**Aim**
Keep only the lines from the top of the listing through the one with "C = sc.collection", and reproduce them unaltered.
•••••
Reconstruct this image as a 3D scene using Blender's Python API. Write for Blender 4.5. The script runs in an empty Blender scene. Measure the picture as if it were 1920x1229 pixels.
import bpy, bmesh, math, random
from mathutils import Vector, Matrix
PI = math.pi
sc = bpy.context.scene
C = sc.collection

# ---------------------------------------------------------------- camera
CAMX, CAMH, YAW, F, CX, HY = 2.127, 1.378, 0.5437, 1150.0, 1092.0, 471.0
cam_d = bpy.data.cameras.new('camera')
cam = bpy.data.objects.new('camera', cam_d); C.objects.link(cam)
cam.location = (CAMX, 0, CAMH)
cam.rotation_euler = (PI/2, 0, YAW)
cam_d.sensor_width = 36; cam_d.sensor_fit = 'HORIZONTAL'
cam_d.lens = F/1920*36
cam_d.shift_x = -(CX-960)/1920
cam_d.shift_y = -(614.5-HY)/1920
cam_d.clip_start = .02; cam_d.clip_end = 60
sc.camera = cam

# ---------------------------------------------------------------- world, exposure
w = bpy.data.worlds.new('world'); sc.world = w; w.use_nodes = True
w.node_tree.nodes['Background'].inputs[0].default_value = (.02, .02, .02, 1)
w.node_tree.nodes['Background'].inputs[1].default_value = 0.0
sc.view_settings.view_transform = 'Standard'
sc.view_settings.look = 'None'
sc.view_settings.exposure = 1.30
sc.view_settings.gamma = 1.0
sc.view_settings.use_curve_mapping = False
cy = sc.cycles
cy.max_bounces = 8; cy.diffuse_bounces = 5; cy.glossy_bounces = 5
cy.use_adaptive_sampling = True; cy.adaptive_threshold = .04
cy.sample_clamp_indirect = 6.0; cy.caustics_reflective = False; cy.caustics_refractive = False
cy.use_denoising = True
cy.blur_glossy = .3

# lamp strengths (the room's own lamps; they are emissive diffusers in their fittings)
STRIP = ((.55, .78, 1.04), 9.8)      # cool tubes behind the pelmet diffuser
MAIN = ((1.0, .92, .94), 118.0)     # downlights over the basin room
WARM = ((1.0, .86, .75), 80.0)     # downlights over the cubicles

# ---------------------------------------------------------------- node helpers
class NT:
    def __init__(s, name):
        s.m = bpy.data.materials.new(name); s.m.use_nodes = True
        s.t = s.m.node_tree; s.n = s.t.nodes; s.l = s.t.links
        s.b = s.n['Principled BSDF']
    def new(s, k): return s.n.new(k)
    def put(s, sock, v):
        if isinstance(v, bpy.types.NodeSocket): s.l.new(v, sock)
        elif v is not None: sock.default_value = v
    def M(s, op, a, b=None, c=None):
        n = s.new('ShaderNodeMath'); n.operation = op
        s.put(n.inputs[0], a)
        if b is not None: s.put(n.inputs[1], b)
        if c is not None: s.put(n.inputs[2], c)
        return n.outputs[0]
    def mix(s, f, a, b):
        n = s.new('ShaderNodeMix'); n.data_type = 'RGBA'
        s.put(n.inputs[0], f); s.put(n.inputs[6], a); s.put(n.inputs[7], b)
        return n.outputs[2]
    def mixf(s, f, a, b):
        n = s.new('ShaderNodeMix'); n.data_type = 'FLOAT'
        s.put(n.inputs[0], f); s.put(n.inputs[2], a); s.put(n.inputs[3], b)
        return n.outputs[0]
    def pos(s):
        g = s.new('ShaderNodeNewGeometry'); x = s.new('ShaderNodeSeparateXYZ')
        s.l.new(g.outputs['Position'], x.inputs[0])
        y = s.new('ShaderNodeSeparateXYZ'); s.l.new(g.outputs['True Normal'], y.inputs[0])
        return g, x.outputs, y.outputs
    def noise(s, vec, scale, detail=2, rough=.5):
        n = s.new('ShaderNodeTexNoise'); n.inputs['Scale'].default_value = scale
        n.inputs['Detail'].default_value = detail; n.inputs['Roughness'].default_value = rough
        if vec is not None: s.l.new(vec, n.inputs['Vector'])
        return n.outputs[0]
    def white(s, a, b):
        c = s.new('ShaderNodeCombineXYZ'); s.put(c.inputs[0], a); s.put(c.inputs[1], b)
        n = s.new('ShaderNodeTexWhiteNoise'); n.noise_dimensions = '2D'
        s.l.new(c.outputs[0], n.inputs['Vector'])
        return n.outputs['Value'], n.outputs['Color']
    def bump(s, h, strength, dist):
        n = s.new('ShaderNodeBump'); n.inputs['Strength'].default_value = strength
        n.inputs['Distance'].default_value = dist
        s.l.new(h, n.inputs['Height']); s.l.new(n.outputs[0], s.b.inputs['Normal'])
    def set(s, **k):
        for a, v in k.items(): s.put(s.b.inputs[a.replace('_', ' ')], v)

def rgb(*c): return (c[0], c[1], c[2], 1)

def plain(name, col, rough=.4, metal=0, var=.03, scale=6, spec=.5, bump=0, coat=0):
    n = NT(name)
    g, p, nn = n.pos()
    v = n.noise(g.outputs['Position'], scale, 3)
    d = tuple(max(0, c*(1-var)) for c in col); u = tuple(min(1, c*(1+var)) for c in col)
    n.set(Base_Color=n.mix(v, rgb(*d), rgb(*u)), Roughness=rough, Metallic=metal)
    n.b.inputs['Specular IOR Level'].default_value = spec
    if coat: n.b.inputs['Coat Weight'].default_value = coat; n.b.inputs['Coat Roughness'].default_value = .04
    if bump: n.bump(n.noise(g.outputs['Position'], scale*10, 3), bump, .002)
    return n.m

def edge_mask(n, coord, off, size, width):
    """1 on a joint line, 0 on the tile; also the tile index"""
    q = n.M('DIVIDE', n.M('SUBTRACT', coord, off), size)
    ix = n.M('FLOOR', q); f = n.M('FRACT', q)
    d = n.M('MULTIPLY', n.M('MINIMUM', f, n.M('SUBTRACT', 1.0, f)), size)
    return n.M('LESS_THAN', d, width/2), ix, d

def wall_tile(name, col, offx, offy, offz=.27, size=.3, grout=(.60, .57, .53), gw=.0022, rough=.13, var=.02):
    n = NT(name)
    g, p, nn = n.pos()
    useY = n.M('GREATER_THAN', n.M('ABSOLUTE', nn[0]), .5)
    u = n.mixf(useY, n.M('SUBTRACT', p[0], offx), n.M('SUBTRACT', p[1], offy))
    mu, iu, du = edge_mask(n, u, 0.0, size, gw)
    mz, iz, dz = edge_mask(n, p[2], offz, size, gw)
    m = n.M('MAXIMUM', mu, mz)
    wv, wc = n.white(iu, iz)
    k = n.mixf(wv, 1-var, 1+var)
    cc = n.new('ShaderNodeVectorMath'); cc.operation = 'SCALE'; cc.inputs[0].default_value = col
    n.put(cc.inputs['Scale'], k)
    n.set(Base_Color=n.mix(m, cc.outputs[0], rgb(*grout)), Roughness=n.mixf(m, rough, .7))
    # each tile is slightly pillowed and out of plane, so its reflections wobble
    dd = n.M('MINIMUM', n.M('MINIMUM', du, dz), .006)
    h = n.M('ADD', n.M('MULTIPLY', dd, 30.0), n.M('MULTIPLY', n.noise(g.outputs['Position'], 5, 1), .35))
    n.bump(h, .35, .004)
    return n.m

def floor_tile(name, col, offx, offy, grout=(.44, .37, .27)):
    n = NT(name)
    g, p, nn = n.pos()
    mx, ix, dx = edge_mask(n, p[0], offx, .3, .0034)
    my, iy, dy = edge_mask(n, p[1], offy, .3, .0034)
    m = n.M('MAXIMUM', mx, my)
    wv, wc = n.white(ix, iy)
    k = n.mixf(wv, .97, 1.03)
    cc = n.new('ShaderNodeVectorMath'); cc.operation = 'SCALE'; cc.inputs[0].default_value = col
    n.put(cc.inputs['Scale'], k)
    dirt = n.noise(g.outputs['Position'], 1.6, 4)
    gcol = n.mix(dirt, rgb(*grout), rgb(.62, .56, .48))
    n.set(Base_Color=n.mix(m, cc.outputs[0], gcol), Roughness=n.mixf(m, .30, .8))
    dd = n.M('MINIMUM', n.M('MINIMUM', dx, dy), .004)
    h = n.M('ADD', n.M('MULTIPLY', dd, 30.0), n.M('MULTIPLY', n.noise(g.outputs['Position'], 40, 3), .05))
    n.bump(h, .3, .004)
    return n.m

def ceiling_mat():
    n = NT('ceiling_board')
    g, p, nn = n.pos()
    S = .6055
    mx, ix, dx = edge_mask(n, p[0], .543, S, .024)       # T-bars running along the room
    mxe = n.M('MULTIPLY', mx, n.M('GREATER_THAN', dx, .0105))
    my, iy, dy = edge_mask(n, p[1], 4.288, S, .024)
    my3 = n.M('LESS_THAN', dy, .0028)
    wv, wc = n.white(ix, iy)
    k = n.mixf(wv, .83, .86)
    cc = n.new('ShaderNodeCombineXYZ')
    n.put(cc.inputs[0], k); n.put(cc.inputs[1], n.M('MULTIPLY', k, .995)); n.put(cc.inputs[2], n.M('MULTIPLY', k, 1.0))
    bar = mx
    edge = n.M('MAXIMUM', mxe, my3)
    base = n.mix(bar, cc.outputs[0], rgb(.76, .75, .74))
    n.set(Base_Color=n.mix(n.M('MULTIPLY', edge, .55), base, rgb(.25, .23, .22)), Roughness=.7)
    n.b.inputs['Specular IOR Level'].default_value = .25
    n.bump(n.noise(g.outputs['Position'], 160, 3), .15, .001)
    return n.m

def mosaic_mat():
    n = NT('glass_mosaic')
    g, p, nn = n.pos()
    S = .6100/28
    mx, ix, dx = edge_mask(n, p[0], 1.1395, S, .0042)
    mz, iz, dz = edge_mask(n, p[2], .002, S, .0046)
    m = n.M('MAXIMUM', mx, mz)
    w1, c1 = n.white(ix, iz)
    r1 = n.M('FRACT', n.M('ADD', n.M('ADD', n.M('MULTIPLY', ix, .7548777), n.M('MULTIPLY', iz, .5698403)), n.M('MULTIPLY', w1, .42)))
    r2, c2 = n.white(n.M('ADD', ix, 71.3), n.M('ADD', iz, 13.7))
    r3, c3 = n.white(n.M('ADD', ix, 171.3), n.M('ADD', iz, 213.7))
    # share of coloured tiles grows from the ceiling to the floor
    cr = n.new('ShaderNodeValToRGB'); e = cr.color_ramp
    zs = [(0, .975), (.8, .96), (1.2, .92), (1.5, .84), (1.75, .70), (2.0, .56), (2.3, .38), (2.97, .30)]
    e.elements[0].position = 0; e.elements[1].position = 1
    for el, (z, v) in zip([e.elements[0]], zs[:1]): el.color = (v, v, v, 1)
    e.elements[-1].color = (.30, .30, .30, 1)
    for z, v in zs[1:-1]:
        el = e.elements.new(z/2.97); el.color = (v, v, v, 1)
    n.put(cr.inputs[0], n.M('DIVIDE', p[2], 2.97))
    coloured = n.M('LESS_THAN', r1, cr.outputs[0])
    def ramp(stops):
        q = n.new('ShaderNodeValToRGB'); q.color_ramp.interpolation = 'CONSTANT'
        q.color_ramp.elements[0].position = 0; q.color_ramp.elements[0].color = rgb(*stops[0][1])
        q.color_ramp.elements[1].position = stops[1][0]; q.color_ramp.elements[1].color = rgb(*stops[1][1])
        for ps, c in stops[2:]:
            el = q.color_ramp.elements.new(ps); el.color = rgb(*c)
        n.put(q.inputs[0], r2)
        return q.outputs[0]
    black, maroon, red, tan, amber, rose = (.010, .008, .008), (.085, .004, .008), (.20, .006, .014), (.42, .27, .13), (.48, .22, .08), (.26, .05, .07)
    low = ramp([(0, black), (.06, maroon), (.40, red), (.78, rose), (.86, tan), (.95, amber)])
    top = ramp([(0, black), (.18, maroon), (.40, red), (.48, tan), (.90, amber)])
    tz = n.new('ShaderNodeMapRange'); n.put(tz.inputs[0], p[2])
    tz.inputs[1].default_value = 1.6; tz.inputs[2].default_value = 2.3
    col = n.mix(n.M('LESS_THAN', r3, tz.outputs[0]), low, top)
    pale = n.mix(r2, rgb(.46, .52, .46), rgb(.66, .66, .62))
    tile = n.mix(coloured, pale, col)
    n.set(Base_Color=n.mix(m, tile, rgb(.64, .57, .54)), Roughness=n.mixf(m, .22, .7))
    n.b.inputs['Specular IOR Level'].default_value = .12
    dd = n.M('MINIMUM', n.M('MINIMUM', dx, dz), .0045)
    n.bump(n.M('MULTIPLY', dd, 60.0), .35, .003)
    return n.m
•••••
**Full solution**
Reconstruct this image as a 3D scene using Blender's Python API. Write for Blender 4.5. The script runs in an empty Blender scene. Measure the picture as if it were 1920x1229 pixels.
import bpy, bmesh, math, random
from mathutils import Vector, Matrix
PI = math.pi
sc = bpy.context.scene
C = sc.collection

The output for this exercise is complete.